Manolo Moreno tuvo tres hijos y compró esta estancia porque, según decía, le hacía acordar al País Vasco. «Plantó buena parte de la arboleda y en los 90 abrió el restaurante La Mora, que fue uno de los mejores de la Argentina. Algunos llegaban en helicóptero para cenar. Tenía una huerta biodinámica. Su hijo Marco, que estaba a cargo de la cocina, fue quien lo convirtió en un éxito. La hostería surgió como una excusa para quedarse a dormir después de comer», agrega y detiene el paso para marcar las hierbas aromáticas que encontramos en el sendero: melisa, menta, peperina, curry y cedrón.

EDÉN EN LAS SIERRAS
La estadía en Estancia San Miguel es una invitación al desenchufe. Las habitaciones son cálidas y de estilo rústico. No hay señal de celular, pero sí wifi en las inmediaciones de la casa. El restaurante, comandado por Eugenia -que cuando llegó no sabía cocinar-, ofrece muy buenos platos de materia prima de la zona. Hay una cava completísima.

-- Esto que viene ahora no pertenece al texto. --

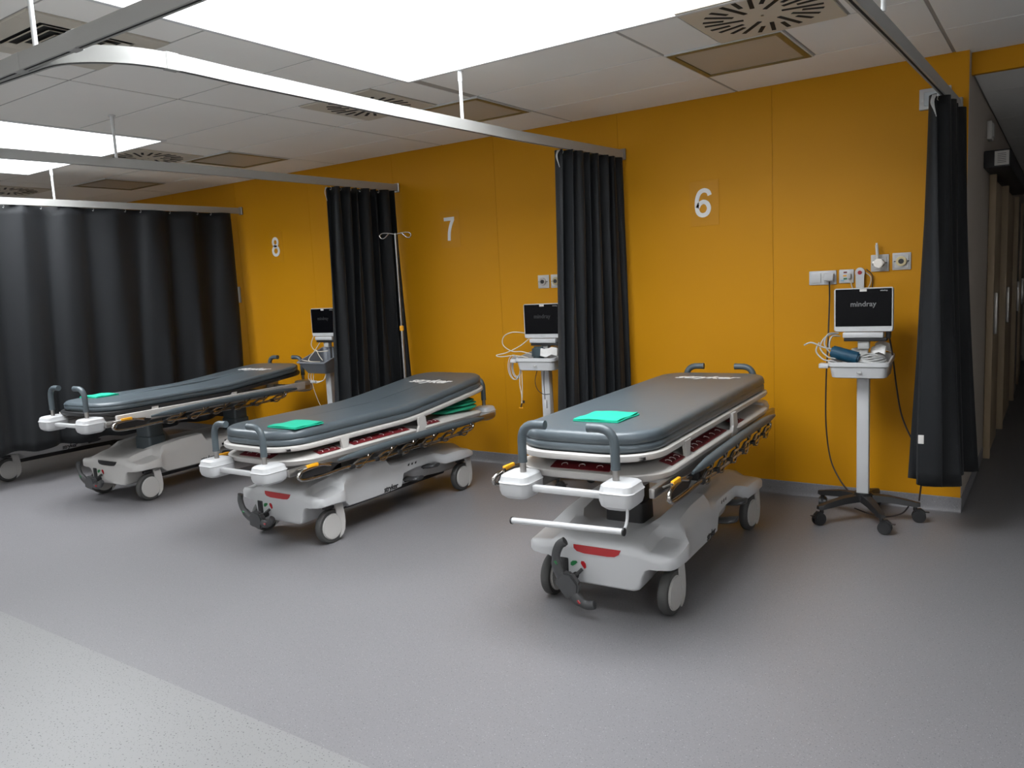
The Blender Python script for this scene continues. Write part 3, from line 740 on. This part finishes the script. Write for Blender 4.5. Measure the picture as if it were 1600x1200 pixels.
# crumpled darker cloth tucked under the raised head
p = bedw(S7, (.17, .60, .5605))
t = thing('crumpled_cloth', 'crumpled dark green cloth tucked under the raised head of the middle stretcher', 'cloth', p, .015)
rnd = random.Random(4)
for k, (lz, sx, sy, hh) in enumerate(((.0, .30, .44, .034), (.030, .28, .36, .026), (.052, .25, .26, .022))):
    bm = new(); nu, nv = 30, 10; rg = []
    for j in range(nv+1):
        a = PI*j/nv; ring = []
        for i in range(nu):
            th_ = 2*PI*i/nu; ca, sa = math.cos(th_), math.sin(th_)
            q = (abs(ca)**3+abs(sa)**3)**(-1/3)
            rr = math.sin(a)**.5*(1+.05*math.sin(3*th_+k)+.03*math.sin(7*th_+2*k))
            zz = lz+hh/2-math.cos(a)*hh/2*(1+.3*math.sin(5*th_+k)*math.sin(a))
            ring.append((q*ca*rr*sx/2, .05+q*sa*rr*sy/2+.04*k, max(zz, 0)+.16*0))
        rg.append(ring)
    loft(bm, rg); obj('cloth_fold', bm, TEALD, t, 80)

# ------------------------------------------------------------------ monitor carts
MIND = text_mesh('mindray', .040, .0004, 0, .0006, 1.02)
def cable(parent, pts, r, m, name='cable'):
    return obj(name, tube(new(), smooth_path(pts, 7), r, 8), m, parent, 80)
def cart(label, x, y, rz, basket, a0, mdz=0, ink=None):
    t = thing('monitor_cart', label, 'monitor cart', (x, y, 0), rz, 'patient monitor carts')
    # five-legged base
    hub = new(); cyl(hub, (0, 0, .135), .055, .05, n=20, bev=.008); hb = obj('base_hub', hub, BLK, t)
    for k in range(5):
        a = a0+2*PI*k/5; c, s = math.cos(a), math.sin(a); R = .275
        b = new(); rg = []
        for q, wd, z0, z1 in ((.03, .032, .112, .150), (.14, .027, .108, .143), (.23, .023, .096, .126), (R, .020, .090, .115), (R+.02, .012, .092, .112)):
            rg.append([(q*c-e*s*wd, q*s+e*c*wd, z) for e, z in ((-1, z0), (1, z0), (.75, z1), (-.75, z1))])
        loft(b, rg); lg = obj('base_leg', b, BLK, t, 30)
        cx, cy_ = (R-.005)*c, (R-.005)*s; b = new(); an = a+1.2*math.sin(k*2.1)
        ox, oy = .018*math.cos(an), .018*math.sin(an)
        for e in (-1, 1):
            w_ = new(); cyl(w_, (0, 0, 0), .036, .016, 'X', 20, .004); bmesh.ops.rotate(w_, cent=(0, 0, 0), matrix=Matrix.Rotation(an+PI/2, 3, 'Z'), verts=w_.verts)
            bmesh.ops.translate(w_, vec=(cx+ox-math.sin(an)*e*.013, cy_+oy+math.cos(an)*e*.013, .036), verts=w_.verts); merge(b, w_)
        w_ = new(); poly_prism(w_, [(-.030, .03), (-.02, .072), (.01, .082), (.03, .066), (.036, .045), (.02, .05), (0, .045)], 'Y', -.009, .009); bmesh.ops.rotate(w_, cent=(0, 0, 0), matrix=Matrix.Rotation(an, 3, 'Z'), verts=w_.verts)
        bmesh.ops.translate(w_, vec=(cx+ox, cy_+oy, 0), verts=w_.verts); merge(b, w_)
        cyl(b, (cx, cy_, .083), .011, .03, n=12); obj('caster', b, BLK, lg, 40)
        obj('brake_tab', box(new(), (cx+ox*3.2, cy_+oy*3.2, .060), (.028, .016, .005), .002, 1, Matrix.Rotation(an, 3, 'Z')), BLK, lg)
    obj('column', bx(new(), -.032, .032, -.028, .028, .145, .845, .006), PLAST, t)
    obj('upper_post', bx(new(), -.022, .022, .0, .03, .84, 1.03, .006), PLASTW if basket == 'white' else GREYB, t)
    # monitor
    mo = new(); rg = []
    for yy, gx in ((-.028, .004), (-.032+.01, 0), (-.010, 0), (.016, .012), (.034, .06)):
        rg.append([(px, yy, pz) for px, pz, _ in rrect(-.153+gx, .153-gx, 1.082+gx, 1.326-gx, .014, 0, 4)])
    loft(mo, rg); m_ = obj('monitor', mo, PLAST, t, 40, (0, 0, mdz))
    obj('screen', bx(new(), -.144, .144, -.031, -.0275, 1.113, 1.320, .002, 1), GLASSK, m_, 0)
    text('screen_logo', MIND, ink or SCRT, m_, (0, -.0315, 1.236), (PI/2, 0, 0))
    sm = MIND.copy(); sm.transform(Matrix.Scale(.28, 4)); text('bezel_logo', sm, CBLG, m_, (0, -.0288, 1.0975), (PI/2, 0, 0))
    text('model_print', sm, CBLG, m_, (.105, -.0315, 1.309), (PI/2, 0, 0))
    obj('camera_label', bx(new(), -.018, .018, -.0325, -.030, 1.306, 1.319, .001, 1), CARD, m_, 0)
    b = new(); bx(b, -.105, .105, -.045, .03, 1.050, 1.080, .006); mb = obj('module_dock', b, PLAST, t, 35, (0, 0, mdz))
    b = new(); bx(b, -.100, .12, -.035, .04, 1.030, 1.050, .004); bx(b, .11, .135, .0, .06, 1.04, 1.18, .006); obj('dock_clamp', b, BLK, mb)
    obj('tilt_joint', bx(new(), -.03, .03, -.02, .025, .985, 1.032, .006), CBLG, mb)
    # bin / basket
    if basket == 'white':
        b = new(); x0, x1, y0, y1 = -.165, .150, -.17, .12
        def rr(i, z, dz=0): return [(px, py, z+dz*(py-y0)/(y1-y0)) for px, py, _ in rrect(x0+i, x1-i, y0+i, y1-i, .035, 0, 4)]
        loft(b, [rr(.030, .835), rr(.018, .840), rr(.008, .895, .01), rr(0, .902, .02), rr(0, .922, .03), rr(.004, .925, .03), rr(.010, .922, .03), rr(.016, .885, .02), rr(.03, .858)])
        bn = obj('storage_bin', b, PLAST, t, 30)
        obj('bin_badge', bx(new(), -.012, .012, -.169, -.163, .865, .875, .001, 1), CBLG, bn, 0)
        b = new(); bx(b, -.215, -.163, -.14, -.08, .888, .915, .005); obj('cable_bracket', b, PLAST, bn)
    else:
        b = new(); x0, x1, y0, y1 = -.185, .150, -.19, .12
        def rr(i, z, dz=0): return [(px, py, z+dz*(py-y0)/(y1-y0)) for px, py, _ in rrect(x0+i, x1-i, y0+i, y1-i, .02, 0, 3)]
        loft(b, [rr(.055, .760), rr(.05, .765), rr(.0, .850, .10), rr(-.012, .856, .10), rr(-.012, .864, .10), rr(.004, .864, .10), rr(.054, .775), rr(.06, .772)])
        bn = obj('storage_basket', b, GREYB, t, 30)
    return t
C6 = cart('monitor cart with blue cuff and cables in its bin beside the right corner curtain', -.035, -.345, .05, 'white', .17)
C7 = cart('monitor cart with coiled cables and hanging leads, half behind a bunched curtain', -2.135, -.36, .06, 'white', .35, -.03, SCRD)
C8 = cart('far monitor cart with an open grey basket beside the curtain of bay eight', -4.395, -.34, .02, 'grey', .2, -.01, SCRD)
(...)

La clave es gozar en los 600 metros de costa sobre el río Tabaquillo y caminar los senderos del campo. El entorno es tan agreste, que los pájaros son protagonistas. Y no se ven, pero hay pumas, liebres, zorros, vizcachas, ciervos rojos y jabalíes.
«Somos sustentables. Utilizamos agua de vertiente que consumimos con cuidado. Optamos por energía solar. Reemplazamos los productos de limpieza tradicionales por biodegradables. Reciclamos residuos. Desde el año pasado contamos con el certificado de Bronce de Hoteles Más Verdes», detalla Eugenia que siempre tiene un consejo amable y en una ficha anota las preferencias de sus huéspedes. ¿Qué la desvela? Que se sientan en casa y vuelvan convertidos en amigos.

«Cuando vivís en las sierras todo depende de vos. Si se corta el agua porque un jabalí rompió un caño, vos tenés que resolverlo. Llevamos cuatro años acá y estamos cada vez más enamorados de nuestra vida. Hicimos bien: este es nuestro lugar en el mundo», resume mientras el río corre suave y el sol se cuela entre el bosque.